--- start of Exercise input ---

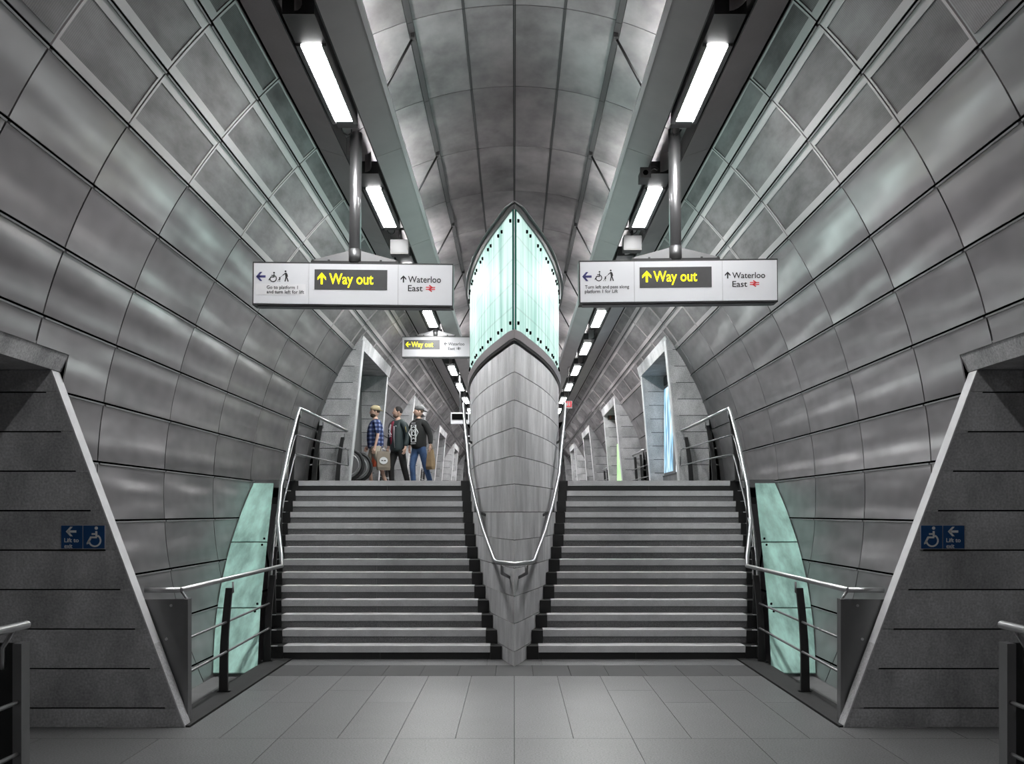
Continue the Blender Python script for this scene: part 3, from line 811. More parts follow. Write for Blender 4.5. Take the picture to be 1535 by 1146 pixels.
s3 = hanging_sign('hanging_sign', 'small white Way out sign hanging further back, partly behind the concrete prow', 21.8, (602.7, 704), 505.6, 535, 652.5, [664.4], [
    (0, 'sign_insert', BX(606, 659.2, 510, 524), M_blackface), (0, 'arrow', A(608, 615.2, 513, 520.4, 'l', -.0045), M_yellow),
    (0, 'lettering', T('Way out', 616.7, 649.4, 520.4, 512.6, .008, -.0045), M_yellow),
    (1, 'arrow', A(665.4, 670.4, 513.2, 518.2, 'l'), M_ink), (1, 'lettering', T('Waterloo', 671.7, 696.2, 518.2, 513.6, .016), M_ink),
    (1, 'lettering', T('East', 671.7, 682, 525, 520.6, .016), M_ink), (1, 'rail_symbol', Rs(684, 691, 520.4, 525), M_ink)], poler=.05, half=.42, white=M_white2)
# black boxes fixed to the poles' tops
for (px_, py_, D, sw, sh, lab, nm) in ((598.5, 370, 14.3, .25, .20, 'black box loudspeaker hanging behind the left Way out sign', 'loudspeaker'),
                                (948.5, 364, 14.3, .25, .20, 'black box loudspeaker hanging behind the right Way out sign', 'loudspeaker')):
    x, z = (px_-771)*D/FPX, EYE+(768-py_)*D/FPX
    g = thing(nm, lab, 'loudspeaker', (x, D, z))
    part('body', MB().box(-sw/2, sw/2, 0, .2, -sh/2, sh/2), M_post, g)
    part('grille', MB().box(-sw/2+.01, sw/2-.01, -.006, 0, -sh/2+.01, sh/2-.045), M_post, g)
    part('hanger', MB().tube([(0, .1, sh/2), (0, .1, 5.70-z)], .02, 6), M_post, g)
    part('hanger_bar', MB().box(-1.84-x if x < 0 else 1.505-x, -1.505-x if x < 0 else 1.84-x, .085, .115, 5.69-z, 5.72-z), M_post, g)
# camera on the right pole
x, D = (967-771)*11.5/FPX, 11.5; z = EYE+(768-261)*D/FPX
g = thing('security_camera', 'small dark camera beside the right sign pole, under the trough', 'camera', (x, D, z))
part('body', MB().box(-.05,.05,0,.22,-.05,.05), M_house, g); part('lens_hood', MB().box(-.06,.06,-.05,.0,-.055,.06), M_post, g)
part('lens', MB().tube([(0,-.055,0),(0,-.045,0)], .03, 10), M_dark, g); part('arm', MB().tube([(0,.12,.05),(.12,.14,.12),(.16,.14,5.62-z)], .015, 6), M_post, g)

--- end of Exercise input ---
--- start of Exercise input ---

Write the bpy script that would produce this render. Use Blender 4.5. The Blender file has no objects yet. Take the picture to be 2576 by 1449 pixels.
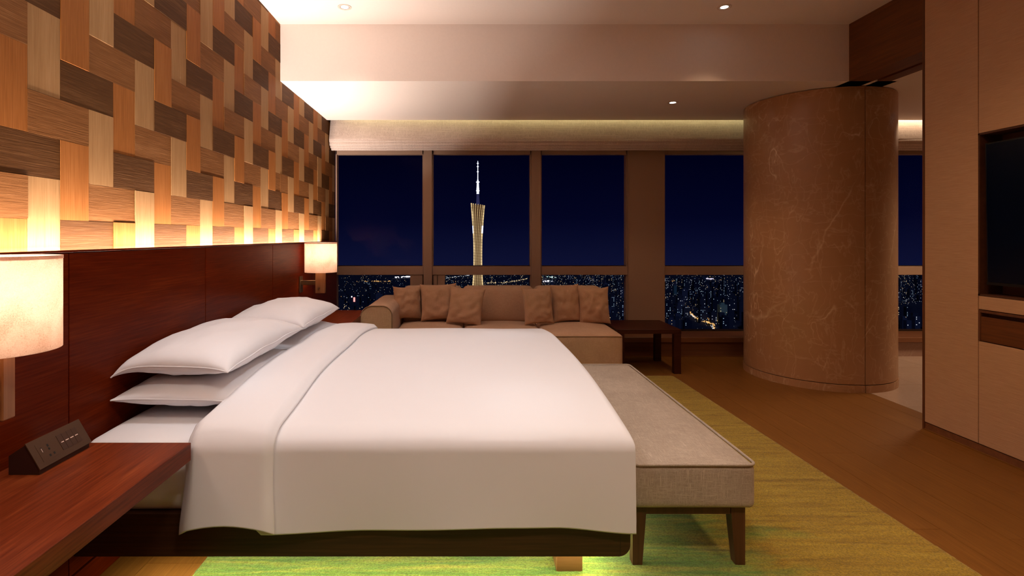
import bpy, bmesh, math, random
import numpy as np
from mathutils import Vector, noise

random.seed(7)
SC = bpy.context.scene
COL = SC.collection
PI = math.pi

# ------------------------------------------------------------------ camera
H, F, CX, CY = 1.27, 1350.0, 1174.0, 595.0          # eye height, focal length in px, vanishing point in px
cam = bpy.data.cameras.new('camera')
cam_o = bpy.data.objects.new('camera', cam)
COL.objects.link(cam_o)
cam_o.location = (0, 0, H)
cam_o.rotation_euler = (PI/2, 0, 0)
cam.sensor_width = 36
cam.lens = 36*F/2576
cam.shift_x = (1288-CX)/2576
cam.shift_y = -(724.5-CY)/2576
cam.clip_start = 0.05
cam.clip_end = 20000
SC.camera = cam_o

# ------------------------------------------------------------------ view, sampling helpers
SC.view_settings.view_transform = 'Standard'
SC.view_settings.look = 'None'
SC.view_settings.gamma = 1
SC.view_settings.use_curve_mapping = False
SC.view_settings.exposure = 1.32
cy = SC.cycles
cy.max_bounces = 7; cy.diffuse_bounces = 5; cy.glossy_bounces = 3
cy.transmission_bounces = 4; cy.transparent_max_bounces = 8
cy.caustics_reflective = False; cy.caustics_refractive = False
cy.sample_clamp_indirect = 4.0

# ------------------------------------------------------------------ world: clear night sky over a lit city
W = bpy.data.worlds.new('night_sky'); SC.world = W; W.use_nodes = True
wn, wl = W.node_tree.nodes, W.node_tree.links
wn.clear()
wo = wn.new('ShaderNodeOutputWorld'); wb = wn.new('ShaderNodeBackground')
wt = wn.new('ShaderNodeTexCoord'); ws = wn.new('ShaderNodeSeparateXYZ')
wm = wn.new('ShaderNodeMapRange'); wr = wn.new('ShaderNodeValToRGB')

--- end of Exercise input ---

» Goal
Nothing but the lines from the one with "Write the bpy" through the one with "PI = math.pi" is to be copied, exactly and ends included. Leave pictures out.

» Response for this exercise
Write the bpy script that would produce this render. Use Blender 4.5. The Blender file has no objects yet. Take the picture to be 2576 by 1449 pixels.
import bpy, bmesh, math, random
import numpy as np
from mathutils import Vector, noise

random.seed(7)
SC = bpy.context.scene
COL = SC.collection
PI = math.pi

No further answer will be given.